March 21, 2005

Put down that decompiler

Here's the deal: if you buy proprietary code, or opt for one of the more open licenses that aren't quite open, you are foregoing certain rights: the freedom to run the program however you like, the freedom to look at how it works and modify it, the freedom to redistribute it, and the freedom to improve it.

Step away from the code, sir.

A colleague of mine has been struggling with bug fixes today. The company he works for are thinking of buying a package that blurs the lines - you get the code, if you buy the commercial product. Problem is, they haven't actually bought it yet, they are trying it out. When something went wrong with the trial, he had to break out the decompiler because he had no source code to debug, in order to get his trial back on track.

I have two reactions to that:

  1. If you're paying money for a product, the onus is on the vendor to warrant it free of defects, and to make good any defects that are found. This is a moral obligation IMHO, one that many companies (software, hardware, non-computing alike) try to get out of with tricky wording and shrink-wrap agreements of dubious legality.
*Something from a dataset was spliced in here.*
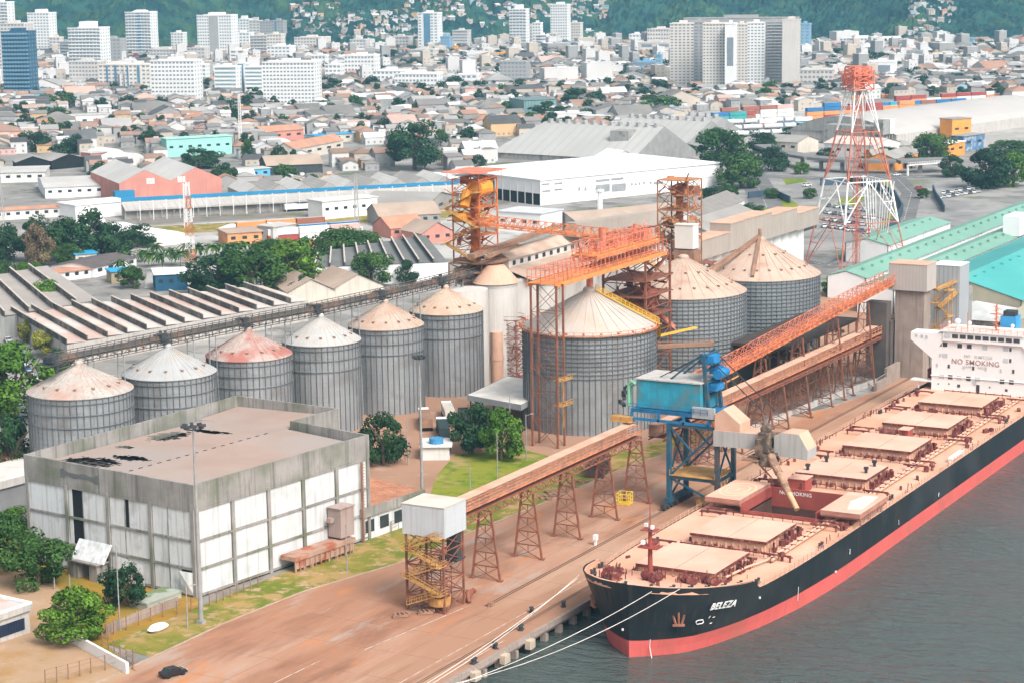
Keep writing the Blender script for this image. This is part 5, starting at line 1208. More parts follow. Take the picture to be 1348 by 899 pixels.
def pole(name, u, v, vt, lb, r=.14, arm=None, cat='lamp post', mt=WOODP, lamp=True, lean=0):
    P = G(u, v); h = ZAT(P.x, P.y, vt); t = thing(name, lb, cat, (P.x, P.y, 0))
    g = MB(); g.tube((0,0,0),(0,0,h),r,r*.65,n=8); g.obj('pole', mt, t)
    if arm:
        g = MB(); d = R0*arm; g.tube((0,0,h-.3),(d.x,d.y,h+.1),.06,n=6); g.cbox((d.x,d.y,h+.1),.8,.35,.16,rot=-1); g.obj('lamp', mt, t)
    return t, h
def mast(u, v, vt, lb, r, mt, crown):
    P = G(u, v); h = ZAT(P.x, P.y, vt); t = thing('light_mast', lb, 'light mast', (P.x, P.y, 0))
    g = MB(); g.tube((0,0,0),(0,0,h*.5),r,r*.75,n=12); g.tube((0,0,h*.5),(0,0,h),r*.75,r*.4,n=12); g.cbox((0,0,.3),1.2,1.2,.6); g.obj('pole', mt, t)
    g = MB(); g.lathe([(crown,h-.2),(crown,h)],12); g.bar((-crown,0,h),(crown,0,h),.15); g.bar((0,-crown,h),(0,crown,h),.15); g.obj('ring', DARKS, t)
    for k in range(8): a = 2*pi*k/8; g = MB(); g.cbox((crown*cos(a),crown*sin(a),h+.2),.8,.5,.45,rot=a); g.obj('lamp', DARKS, t)
mast(265,820,562,'very tall grey light mast with a ring of lamps in front of the white building', .42, WOODP, 1.7)
mast(556,656,471,'tall light mast with pale lamp head in front of the fifth silo', .34, WOODP, 1.1)
for u, v, vt, ar, lb in ((158,830,716,0,'bare dark wooden pole behind the round tree'),(72,775,708,-1.6,'street lamp post with short arm beside the leftmost tree'),(247,826,770,1.4,'thin white post with striped foot left of the tall mast'),(655,630,570,0,'dark pole standing on the lawn'),(619,645,612,0,'thin dark post on the lawn nearest the gallery'),(693,605,545,1.4,'thin lamp post just left of the orange gantry leg'),(457,752,690,0,'thin white post on the verge left of the stair tower'),(92,775,755,0,'short thin post in the ochre grass by the white building'),(537,612,550,0,'dark pole with a small blue sign left of the tall mast'),(672,600,520,0,'grey pole in front of the flat canopy roof')):
    pole('lamp_post', u, v, vt, lb, .13, ar or None, 'lamp post' if ar else 'post')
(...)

It is reasonable for you to expect the vendor to solve the problem.

  2. If you're having to deconstruct or reverse-engineer a product to find out how it works, for whatever reason, you are on dodgy ground. Why don't you have a description of how it works, or the source code you need to fix the bugs? Because of the vendor's decision not to supply it. You should respect that decision because it is the right thing to do, in just the same way as in (1) above they should fix bugs because it is the right thing to do.

When you pick the proprietary or almost closed-source route, this is the decision you take: to unquestionably trust the morals of your vendor, and to abide by the restrictions they place upon you. Be fully aware of that when you make your evaluation and purchasing decisions.